I think part of the reason is that Pennsylvania is stupid enough to built (and incur ALL the costs) “as needed” generation capacity to be available to provide OTHER STATES (within their grid) with power needed when the sun doesn’t shine and/or the wind doesn’t blow. For peak or intermittent power that other states need from power generated by Pennsylvania sources those other states should be charged rates sufficiently high to recove Pennsylvania’s costs to build that “spare” capacity.
Just sayin’.
Abundant sun
Build a solar farm at home,totally off grid, and you can smile when your neighbors complain about their power bill
Make sure you never tell them why you are smiling.
PA voted for Dems.
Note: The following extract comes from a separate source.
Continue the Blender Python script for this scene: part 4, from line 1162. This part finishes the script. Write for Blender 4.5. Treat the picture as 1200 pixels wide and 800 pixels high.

That’s how they screwed it up.
Also Also Democrat control of Philadelphia and Pittsburgh, Democrat legislators, and of course bureaucrats and regulations.
Pennsylvania didn’t vote for this.
Pennsylvania, you want lower electricity prices?
Stop allowing Deep State to select your candidates for you.
And secure your damned elections.
So how is it that Pennsylvanians are still paying more for electricity every year?
Why is anyone? Rates for power are outrageous!
“After near-stagnant growth for 14 years from 2008 to 2021, electricity demand rose by 3.0% (+128 TWh) in 2024, marking a significant acceleration in consumption growth.”[https://solartechonline.com/blog/how-much-electricity-does-us-use-2025-guide/]
That does not justify 45% cost increases.
CO2 isn’t a pollutant, and never was. It was a hoax. Follow the money. Many crony capitalists and China have profited.
It’s not just PA.
The payback is 20 years so solar is a joke. Solar panels are not free.
The author fails to mention that in Pennsylvania, energy companies compete with manufacturers that use natural gas as a feedstock for plastic/polymer production.